━━━ INFORMATION PROVIDED ━━━

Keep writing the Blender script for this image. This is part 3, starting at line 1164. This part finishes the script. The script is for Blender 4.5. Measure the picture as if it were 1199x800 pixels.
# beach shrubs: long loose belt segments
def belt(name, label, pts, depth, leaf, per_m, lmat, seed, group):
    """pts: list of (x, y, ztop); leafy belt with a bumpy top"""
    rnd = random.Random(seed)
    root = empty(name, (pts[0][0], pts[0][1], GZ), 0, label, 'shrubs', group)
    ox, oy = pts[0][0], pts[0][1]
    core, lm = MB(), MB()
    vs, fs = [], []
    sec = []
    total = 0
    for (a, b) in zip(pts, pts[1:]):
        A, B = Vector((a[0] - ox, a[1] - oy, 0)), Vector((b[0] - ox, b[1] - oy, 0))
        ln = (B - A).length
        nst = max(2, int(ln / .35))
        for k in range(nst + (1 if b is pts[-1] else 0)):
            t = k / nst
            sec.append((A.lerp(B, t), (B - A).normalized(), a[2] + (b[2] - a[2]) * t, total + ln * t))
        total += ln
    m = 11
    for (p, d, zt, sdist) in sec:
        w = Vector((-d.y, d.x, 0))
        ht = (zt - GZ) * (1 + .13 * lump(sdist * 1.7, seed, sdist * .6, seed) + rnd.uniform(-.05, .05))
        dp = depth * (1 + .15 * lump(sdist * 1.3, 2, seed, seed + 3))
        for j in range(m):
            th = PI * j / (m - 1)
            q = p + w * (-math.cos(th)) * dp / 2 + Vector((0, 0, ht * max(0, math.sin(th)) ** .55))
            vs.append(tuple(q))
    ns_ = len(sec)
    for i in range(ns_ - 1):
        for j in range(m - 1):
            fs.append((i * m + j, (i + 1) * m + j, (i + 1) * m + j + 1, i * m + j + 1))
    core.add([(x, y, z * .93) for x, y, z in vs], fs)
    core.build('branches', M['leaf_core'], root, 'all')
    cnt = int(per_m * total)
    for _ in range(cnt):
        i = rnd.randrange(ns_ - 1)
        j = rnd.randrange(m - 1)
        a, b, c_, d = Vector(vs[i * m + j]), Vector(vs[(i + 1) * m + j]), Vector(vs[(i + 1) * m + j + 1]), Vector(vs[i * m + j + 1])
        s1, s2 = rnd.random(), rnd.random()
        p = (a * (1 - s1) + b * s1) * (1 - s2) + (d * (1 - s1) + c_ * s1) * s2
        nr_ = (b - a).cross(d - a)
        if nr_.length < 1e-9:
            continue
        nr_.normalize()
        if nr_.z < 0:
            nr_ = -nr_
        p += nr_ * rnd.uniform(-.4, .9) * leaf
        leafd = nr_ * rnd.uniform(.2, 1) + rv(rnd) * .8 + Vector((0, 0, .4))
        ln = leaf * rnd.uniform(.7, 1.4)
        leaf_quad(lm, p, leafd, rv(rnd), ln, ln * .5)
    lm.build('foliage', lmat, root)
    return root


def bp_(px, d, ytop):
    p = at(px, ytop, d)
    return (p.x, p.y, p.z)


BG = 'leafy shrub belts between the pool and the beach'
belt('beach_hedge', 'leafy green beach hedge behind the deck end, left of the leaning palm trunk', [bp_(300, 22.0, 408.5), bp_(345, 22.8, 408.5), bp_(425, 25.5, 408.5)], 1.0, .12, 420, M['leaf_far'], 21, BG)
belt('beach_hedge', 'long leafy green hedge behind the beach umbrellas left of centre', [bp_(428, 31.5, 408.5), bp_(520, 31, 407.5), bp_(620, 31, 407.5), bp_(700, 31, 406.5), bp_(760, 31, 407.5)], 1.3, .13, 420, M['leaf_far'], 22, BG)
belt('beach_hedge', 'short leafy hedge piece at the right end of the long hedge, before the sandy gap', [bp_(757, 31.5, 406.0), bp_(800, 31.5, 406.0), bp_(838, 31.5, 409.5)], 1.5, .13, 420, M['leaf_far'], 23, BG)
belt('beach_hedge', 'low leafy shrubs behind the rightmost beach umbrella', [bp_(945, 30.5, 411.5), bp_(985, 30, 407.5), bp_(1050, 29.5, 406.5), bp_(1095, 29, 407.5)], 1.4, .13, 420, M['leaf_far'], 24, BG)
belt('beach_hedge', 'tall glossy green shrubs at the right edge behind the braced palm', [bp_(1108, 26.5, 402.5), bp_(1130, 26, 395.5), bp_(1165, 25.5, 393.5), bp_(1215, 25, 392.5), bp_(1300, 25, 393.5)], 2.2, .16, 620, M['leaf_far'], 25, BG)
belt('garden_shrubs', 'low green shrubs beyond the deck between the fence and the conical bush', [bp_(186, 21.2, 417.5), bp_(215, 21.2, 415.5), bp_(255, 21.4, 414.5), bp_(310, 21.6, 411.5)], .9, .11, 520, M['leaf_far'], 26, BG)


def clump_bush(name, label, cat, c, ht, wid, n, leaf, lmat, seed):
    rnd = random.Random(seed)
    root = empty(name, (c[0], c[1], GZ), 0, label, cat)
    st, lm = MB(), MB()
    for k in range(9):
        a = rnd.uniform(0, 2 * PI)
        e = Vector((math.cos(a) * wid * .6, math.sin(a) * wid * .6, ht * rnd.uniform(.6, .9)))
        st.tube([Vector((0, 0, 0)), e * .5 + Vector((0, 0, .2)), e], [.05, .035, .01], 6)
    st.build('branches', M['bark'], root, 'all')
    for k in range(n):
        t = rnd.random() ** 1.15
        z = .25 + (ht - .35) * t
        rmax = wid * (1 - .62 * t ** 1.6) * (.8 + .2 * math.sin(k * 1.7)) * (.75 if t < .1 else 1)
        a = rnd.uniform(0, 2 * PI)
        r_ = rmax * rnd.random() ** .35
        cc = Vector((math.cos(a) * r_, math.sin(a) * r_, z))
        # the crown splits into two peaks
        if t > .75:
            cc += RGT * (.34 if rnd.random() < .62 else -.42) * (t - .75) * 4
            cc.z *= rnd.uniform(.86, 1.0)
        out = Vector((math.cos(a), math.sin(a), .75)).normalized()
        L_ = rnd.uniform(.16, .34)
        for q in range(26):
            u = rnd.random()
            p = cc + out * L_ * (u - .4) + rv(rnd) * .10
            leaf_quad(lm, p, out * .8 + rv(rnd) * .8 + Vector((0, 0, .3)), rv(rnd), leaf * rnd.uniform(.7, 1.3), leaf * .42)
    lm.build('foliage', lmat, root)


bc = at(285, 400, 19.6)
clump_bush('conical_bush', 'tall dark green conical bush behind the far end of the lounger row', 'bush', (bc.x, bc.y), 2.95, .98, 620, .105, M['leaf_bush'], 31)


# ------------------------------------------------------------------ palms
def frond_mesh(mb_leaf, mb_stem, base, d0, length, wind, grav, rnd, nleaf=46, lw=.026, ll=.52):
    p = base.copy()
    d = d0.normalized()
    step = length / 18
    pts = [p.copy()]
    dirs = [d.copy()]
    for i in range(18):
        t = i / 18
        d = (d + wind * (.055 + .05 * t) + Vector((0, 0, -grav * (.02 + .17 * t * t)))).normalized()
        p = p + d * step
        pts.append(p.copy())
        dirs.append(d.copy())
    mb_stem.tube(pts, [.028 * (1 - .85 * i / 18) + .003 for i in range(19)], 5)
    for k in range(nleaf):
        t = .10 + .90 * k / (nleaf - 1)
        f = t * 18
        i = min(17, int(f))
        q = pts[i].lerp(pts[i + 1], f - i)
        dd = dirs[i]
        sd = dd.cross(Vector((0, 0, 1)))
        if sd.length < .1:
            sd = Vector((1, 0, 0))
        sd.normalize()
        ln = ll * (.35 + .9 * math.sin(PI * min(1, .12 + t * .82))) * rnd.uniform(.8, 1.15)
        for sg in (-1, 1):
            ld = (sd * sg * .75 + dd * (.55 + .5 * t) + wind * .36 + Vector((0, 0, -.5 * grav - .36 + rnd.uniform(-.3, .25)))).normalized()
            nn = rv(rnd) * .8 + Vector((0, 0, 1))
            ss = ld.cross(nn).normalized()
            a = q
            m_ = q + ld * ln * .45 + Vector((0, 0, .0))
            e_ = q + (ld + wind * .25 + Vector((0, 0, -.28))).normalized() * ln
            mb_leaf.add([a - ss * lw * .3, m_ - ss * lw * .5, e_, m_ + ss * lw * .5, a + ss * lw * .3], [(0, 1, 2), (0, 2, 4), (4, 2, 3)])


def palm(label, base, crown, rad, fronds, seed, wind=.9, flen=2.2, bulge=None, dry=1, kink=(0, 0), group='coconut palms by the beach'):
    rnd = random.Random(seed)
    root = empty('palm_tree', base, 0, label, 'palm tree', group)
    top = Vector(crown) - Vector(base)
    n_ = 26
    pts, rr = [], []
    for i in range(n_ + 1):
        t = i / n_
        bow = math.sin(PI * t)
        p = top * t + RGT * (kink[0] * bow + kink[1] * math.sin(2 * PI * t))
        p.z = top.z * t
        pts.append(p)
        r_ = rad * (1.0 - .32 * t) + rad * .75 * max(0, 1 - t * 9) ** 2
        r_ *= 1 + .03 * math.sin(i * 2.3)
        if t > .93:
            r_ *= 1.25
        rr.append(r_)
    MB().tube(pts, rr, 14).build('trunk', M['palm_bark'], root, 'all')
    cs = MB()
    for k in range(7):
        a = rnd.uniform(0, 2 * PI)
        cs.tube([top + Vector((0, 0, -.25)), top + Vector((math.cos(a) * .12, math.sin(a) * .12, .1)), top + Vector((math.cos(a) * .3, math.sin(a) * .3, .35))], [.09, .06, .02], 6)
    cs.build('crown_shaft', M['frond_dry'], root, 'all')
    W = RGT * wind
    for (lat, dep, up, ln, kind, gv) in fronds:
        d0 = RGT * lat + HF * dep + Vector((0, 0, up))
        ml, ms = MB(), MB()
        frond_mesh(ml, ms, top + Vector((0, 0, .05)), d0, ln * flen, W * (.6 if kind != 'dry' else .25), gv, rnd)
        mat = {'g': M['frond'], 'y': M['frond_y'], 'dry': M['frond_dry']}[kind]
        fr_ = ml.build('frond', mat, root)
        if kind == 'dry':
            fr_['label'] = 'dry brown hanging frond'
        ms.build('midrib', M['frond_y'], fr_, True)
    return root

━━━

WHAT YOU SHOULD DO
Repeat exactly the lines from the one containing "core.build('branches', M['leaf_core'], root, 'all')" to the one containing "return (p.x, p.y, p.z)", both lines included, and nothing else.

SOLUTION TO THIS TASK
    core.build('branches', M['leaf_core'], root, 'all')
    cnt = int(per_m * total)
    for _ in range(cnt):
        i = rnd.randrange(ns_ - 1)
        j = rnd.randrange(m - 1)
        a, b, c_, d = Vector(vs[i * m + j]), Vector(vs[(i + 1) * m + j]), Vector(vs[(i + 1) * m + j + 1]), Vector(vs[i * m + j + 1])
        s1, s2 = rnd.random(), rnd.random()
        p = (a * (1 - s1) + b * s1) * (1 - s2) + (d * (1 - s1) + c_ * s1) * s2
        nr_ = (b - a).cross(d - a)
        if nr_.length < 1e-9:
            continue
        nr_.normalize()
        if nr_.z < 0:
            nr_ = -nr_
        p += nr_ * rnd.uniform(-.4, .9) * leaf
        leafd = nr_ * rnd.uniform(.2, 1) + rv(rnd) * .8 + Vector((0, 0, .4))
        ln = leaf * rnd.uniform(.7, 1.4)
        leaf_quad(lm, p, leafd, rv(rnd), ln, ln * .5)
    lm.build('foliage', lmat, root)
    return root


def bp_(px, d, ytop):
    p = at(px, ytop, d)
    return (p.x, p.y, p.z)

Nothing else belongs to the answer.